* **TASK REQUIREMENTS**:
Your answer must consist solely of the number of lines that contain the word "from".
** BEGIN INFORMATION SUPPLIED **
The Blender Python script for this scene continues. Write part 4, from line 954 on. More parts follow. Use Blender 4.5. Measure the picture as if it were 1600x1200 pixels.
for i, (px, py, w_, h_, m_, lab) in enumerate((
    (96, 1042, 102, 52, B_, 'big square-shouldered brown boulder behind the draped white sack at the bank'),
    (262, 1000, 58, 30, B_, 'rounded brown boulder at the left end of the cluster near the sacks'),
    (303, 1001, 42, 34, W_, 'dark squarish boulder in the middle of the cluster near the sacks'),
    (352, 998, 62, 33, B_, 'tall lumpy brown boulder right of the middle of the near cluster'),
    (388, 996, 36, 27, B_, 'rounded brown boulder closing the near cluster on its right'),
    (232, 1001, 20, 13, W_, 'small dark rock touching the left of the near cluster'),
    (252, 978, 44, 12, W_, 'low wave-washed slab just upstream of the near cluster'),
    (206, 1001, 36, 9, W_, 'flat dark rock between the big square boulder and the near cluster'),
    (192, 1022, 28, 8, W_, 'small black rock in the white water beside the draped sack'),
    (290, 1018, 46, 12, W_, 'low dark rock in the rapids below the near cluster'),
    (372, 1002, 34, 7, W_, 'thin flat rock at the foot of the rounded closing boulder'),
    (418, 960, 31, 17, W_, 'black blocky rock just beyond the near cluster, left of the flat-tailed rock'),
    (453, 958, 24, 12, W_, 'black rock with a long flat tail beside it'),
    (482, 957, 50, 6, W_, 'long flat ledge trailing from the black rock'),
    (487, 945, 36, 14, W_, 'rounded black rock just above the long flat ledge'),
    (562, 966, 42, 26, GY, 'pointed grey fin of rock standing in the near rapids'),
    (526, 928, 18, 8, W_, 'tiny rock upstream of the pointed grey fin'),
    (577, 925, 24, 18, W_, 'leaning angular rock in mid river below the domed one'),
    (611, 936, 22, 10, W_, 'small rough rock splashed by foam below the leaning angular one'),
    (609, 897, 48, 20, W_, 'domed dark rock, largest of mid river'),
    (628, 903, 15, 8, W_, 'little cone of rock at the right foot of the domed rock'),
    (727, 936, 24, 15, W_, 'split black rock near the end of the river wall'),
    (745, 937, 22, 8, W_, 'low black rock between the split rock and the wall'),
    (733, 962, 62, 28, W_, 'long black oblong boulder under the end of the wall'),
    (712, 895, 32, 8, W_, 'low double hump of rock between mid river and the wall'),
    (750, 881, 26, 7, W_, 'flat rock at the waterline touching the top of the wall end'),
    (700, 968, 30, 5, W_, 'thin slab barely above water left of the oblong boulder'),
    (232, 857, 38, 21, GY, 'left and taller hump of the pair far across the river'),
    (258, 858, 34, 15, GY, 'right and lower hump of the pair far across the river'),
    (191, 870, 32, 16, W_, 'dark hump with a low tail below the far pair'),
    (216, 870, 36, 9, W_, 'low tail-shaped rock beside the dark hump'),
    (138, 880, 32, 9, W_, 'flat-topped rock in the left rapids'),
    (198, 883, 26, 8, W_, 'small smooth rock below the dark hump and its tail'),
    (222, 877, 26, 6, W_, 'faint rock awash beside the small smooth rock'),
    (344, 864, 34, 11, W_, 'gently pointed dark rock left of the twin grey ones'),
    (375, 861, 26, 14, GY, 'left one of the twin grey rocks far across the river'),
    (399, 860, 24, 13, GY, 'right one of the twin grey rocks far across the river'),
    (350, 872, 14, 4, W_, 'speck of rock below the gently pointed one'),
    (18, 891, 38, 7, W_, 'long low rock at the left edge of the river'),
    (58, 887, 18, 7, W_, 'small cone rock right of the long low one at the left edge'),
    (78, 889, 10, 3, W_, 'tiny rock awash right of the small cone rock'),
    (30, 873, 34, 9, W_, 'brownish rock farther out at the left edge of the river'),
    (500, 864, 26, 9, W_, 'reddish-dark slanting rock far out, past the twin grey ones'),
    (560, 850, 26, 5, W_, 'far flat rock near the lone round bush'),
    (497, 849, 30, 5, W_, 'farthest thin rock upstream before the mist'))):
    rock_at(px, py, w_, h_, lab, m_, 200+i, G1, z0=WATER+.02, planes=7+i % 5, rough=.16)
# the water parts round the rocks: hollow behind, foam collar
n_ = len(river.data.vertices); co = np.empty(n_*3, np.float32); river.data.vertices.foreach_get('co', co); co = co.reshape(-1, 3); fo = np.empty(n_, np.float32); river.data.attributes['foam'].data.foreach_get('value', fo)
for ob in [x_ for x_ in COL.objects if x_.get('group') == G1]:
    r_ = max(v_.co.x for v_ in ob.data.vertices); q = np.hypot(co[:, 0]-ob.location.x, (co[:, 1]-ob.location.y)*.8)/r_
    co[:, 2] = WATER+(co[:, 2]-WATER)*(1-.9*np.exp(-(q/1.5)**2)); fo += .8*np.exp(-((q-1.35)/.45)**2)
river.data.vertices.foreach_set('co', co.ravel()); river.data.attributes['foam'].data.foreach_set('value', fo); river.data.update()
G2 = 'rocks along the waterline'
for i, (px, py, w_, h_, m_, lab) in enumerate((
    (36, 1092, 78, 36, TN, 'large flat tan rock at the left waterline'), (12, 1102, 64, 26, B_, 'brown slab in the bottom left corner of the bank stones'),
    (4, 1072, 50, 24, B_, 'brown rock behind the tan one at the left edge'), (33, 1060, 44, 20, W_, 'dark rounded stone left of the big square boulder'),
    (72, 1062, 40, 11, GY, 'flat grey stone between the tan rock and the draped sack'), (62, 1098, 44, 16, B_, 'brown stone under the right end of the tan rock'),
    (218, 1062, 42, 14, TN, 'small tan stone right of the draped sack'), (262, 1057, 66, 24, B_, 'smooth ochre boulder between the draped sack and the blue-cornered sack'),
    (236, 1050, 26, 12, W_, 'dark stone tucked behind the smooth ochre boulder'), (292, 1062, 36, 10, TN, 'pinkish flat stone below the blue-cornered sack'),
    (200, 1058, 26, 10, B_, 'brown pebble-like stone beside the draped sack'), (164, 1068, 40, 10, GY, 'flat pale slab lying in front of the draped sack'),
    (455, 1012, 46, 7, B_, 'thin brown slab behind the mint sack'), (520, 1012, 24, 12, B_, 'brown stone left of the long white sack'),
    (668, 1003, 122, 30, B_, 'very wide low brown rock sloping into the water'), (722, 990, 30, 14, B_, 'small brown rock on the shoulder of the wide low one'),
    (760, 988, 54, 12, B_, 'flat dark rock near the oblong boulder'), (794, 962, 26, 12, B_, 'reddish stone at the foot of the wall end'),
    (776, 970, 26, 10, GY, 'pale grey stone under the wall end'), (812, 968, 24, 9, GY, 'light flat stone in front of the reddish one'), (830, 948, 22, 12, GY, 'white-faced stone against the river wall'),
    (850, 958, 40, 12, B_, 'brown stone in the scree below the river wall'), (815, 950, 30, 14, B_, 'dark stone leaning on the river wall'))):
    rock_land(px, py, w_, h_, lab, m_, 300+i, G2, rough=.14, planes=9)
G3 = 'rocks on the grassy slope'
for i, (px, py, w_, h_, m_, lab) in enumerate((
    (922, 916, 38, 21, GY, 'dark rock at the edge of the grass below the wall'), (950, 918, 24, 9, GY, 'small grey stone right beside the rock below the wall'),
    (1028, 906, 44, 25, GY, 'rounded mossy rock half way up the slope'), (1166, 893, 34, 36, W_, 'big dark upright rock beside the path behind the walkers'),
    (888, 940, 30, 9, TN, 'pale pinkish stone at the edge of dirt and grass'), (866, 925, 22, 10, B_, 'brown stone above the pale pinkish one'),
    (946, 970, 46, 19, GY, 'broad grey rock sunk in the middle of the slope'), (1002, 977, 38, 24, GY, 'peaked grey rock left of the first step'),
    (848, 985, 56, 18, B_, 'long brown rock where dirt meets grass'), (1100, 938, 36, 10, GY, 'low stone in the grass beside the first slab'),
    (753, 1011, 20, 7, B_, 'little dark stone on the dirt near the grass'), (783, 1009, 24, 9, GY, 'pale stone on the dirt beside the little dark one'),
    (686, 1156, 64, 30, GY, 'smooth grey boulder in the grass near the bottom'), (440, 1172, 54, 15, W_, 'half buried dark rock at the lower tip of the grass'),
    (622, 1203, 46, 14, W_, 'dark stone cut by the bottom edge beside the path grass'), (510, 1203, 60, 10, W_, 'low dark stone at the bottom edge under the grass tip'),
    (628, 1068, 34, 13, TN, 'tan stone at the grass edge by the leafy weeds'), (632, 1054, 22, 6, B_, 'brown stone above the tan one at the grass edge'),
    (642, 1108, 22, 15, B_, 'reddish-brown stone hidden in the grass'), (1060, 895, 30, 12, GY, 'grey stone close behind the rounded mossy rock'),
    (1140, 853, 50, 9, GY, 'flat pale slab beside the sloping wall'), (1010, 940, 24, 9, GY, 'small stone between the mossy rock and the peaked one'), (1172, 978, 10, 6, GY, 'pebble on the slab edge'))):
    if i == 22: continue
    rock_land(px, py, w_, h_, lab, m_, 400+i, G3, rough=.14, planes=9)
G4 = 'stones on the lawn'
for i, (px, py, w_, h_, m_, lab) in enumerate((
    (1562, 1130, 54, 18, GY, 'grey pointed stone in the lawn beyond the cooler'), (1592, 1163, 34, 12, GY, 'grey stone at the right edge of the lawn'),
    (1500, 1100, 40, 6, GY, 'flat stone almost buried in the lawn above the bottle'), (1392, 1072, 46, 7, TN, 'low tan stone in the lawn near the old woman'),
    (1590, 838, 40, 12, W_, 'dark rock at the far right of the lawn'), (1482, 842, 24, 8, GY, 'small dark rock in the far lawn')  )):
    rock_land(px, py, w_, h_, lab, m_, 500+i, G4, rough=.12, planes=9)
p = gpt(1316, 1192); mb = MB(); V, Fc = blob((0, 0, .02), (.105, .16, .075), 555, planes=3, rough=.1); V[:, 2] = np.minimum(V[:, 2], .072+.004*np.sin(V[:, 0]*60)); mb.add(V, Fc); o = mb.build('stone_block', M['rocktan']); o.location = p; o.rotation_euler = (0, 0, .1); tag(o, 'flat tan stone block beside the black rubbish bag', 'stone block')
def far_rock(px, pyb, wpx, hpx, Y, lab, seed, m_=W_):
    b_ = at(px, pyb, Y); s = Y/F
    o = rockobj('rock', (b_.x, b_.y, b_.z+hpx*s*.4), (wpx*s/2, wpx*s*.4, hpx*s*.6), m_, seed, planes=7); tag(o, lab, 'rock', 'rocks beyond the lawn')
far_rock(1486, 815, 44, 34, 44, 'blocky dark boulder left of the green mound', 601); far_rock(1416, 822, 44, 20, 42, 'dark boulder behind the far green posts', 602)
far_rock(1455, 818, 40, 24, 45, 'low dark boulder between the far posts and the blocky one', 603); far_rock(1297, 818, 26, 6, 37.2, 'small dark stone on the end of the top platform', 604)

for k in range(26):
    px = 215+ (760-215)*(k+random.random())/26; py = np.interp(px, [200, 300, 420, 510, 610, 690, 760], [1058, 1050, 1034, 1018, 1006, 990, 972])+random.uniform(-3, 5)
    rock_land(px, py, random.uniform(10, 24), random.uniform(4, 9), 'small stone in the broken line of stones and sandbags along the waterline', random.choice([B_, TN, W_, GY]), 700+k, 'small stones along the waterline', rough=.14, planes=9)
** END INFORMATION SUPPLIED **
* **REPLY TO THE TASK**:
2